L’offensiva delle milizie islamiste nell’Iraq del nord è giunta senza dubbio di sorpresa. Basti dire che solo qualche giorno fa una missione del governatorato di Mosul era venuta a Roma per proporre come luogo per profittevoli investimenti la regione che adesso si è trasformata in un campo di battaglia. Si tratta però di una sorpresa dal punto di vista tattico, ma non certo da quello strategico.  Gli islamisti dell’Isis, la maggiore tra le organizzazioni del genere schierate contro il regime di Bashar el-Assad, hanno attualmente lo stabile controllo di un’ampia parte della Siria del nord ai confini con l’Iraq. Era perciò prevedibile che se non fossero riusciti ad avanzare verso Damasco presto o tardi si sarebbero rivolti verso l’Iraq del Nord, verso Mosul e Kirkuk, ove già da tempo le forze del governo di Bagdad non riuscivano a tener testa agli islamisti locali. 



Per l’Isis l’obiettivo fondamentale non è tanto la caduta del regime di Bashar el-Assad o la sorte della Siria o dell’Iraq in quanto tali, bensì la creazione in qualche parte del Medio Oriente di uno “stato islamico del Levante” da usare quale base per future più ampie conquiste. In tale prospettiva un’espansione verso Mosul vale tanto quanto un’espansione verso Damasco; anzi, vale anche di più, tenuto conto della ricchezza dei campi petroliferi dell’Iraq del Nord. 
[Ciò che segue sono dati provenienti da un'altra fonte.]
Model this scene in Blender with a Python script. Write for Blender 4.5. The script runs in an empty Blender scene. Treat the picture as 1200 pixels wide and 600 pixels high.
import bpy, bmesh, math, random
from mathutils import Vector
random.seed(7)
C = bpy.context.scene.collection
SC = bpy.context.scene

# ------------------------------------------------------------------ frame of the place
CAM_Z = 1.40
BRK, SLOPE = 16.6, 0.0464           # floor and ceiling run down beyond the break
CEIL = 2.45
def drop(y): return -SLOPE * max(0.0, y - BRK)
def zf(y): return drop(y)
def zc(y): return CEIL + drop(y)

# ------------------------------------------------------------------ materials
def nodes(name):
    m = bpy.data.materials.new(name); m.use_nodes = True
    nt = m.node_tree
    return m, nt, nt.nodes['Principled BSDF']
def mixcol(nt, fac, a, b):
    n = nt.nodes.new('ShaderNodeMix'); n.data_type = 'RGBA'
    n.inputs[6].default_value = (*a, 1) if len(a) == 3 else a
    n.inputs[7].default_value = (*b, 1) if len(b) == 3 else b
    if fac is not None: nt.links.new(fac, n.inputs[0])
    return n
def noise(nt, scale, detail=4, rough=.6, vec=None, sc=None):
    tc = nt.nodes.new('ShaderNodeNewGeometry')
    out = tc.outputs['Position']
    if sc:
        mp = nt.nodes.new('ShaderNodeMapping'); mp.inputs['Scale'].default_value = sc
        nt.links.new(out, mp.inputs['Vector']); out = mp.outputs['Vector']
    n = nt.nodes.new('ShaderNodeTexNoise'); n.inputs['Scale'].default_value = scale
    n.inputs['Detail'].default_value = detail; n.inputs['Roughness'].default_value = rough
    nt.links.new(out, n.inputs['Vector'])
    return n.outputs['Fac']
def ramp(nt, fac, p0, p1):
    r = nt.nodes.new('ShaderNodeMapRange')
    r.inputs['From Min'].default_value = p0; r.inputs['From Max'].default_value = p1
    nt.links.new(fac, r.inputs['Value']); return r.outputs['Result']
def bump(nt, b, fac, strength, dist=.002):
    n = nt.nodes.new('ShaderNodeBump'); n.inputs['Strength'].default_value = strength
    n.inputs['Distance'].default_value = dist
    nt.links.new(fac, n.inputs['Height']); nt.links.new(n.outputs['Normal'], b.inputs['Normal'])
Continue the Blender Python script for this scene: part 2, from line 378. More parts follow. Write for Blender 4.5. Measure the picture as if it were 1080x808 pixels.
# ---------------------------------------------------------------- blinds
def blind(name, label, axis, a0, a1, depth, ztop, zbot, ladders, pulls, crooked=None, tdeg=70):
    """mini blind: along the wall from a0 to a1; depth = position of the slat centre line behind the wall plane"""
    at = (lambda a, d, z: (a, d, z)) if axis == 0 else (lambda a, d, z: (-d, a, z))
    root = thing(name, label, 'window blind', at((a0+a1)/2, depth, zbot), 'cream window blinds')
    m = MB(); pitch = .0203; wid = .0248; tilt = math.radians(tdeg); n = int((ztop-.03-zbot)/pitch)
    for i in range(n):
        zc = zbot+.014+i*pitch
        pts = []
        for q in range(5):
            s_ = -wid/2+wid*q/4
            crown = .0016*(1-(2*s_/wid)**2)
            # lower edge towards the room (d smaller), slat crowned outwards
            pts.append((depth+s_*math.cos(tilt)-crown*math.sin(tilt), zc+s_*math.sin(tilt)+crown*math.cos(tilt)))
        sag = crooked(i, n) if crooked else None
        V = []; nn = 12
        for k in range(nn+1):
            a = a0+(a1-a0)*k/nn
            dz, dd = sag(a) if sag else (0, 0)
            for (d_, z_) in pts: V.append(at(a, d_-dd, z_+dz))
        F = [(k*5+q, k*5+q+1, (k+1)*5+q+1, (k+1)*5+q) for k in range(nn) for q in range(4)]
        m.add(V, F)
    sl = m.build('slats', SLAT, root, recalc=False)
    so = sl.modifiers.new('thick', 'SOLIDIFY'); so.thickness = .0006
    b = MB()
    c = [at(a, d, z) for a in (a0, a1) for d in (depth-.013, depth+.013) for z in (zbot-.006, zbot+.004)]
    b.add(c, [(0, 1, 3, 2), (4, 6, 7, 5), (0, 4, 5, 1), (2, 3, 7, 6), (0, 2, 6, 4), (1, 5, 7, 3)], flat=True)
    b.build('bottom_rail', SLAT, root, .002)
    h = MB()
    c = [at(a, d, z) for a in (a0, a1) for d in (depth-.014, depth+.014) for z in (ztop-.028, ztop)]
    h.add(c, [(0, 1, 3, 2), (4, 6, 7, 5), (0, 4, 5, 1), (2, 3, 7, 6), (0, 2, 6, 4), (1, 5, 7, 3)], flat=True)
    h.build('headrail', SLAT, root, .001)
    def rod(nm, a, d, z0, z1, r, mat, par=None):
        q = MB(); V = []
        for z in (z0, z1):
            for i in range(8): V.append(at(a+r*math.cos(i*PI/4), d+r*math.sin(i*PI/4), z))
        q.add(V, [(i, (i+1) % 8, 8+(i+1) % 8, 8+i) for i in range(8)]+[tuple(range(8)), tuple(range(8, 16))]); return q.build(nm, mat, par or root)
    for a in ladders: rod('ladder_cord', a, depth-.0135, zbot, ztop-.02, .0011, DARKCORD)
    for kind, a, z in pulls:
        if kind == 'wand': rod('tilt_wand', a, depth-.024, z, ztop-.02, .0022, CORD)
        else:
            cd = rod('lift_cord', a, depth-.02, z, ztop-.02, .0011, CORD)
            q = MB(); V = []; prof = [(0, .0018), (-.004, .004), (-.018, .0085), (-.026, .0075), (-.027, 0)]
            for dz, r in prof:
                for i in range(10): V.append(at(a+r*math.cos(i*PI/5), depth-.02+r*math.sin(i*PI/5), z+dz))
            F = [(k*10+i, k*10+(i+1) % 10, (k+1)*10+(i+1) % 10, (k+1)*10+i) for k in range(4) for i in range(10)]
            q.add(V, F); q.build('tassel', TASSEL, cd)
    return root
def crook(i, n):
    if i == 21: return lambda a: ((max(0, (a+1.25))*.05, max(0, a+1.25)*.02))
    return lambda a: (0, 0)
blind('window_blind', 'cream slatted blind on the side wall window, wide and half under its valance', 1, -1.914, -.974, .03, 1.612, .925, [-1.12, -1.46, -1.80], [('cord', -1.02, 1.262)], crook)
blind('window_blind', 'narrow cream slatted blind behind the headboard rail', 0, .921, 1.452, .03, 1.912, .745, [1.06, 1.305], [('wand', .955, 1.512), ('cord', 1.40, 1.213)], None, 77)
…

Più che il debole governo di Bagdad nell’immediato chi li può fermare è piuttosto la Regione Autonoma del Kurdistan iracheno, un territorio da decenni ormai di fatto indipendente e in pieno sviluppo economico. Mentre scriviamo circola la notizia che appunto forze provenienti da Erbil, capitale del Kurdistan iracheno, hanno preso il controllo di Kirkuk sottraendolo ai miliziani islamisti venuti dalla Siria. D’altra parte il governo di Erbil si è già detto pronto a un intervento anche più ampio se il governo di Bagdad glielo chiedesse. Glielo chiederebbe tuttavia solo se fosse (ovvero quando sarà) con l’acqua alla gola, ben sapendo che ogni metro quadro guadagnato da Erbil ben difficilmente gli verrebbe poi restituito. 



Dal momento che le sue milizie non hanno un’organizzazione logistica tale da poterle sostenere a grande distanza dalle loro basi in Siria, né sono in grado di reggere scontri con forze militari normalmente armate ed addestrate, può anche darsi che l’offensiva dell’Isis si fermi senza affatto giungere a minacciare Bagdad; e che le drammatiche novità di questi giorni si risolvano quindi in un fuoco di paglia. Se anche ciò fosse, come speriamo, sarebbe un grave errore ritenere la questione chiusa invece di considerare l’accaduto per ciò che è: un segnale di allarme di cui tenere attentamente conto. 

Non si può pretendere di stabilizzare un’area dissestata come il Vicino e Medio Oriente senza chiamare attorno a un tavolo diplomatico tutte le parti in causa, ovvero tutte le forze che stanno sul campo. Nel caso in questione, piaccia o non piaccia, una delle più influenti parti in causa è l’Iran. E un altro interlocutore imprescindibile, piaccia o non piaccia, è il regime di Bashar el-Assad che sin qui si è dimostrato più forte di tutte le coalizioni che gli sono state montate contro. Quasi settant’anni di tentativi falliti di risolvere i vari problemi del Vicino e Medio Oriente ad uno ad uno, prescindendo dalla loro complessiva interconnessione, dovrebbero bastare. È ora di cambiare pagina, e un’eventuale politica mediterranea del nostro Paese, sin qui soltanto annunciata, potrebbe essere di grande aiuto al riguardo.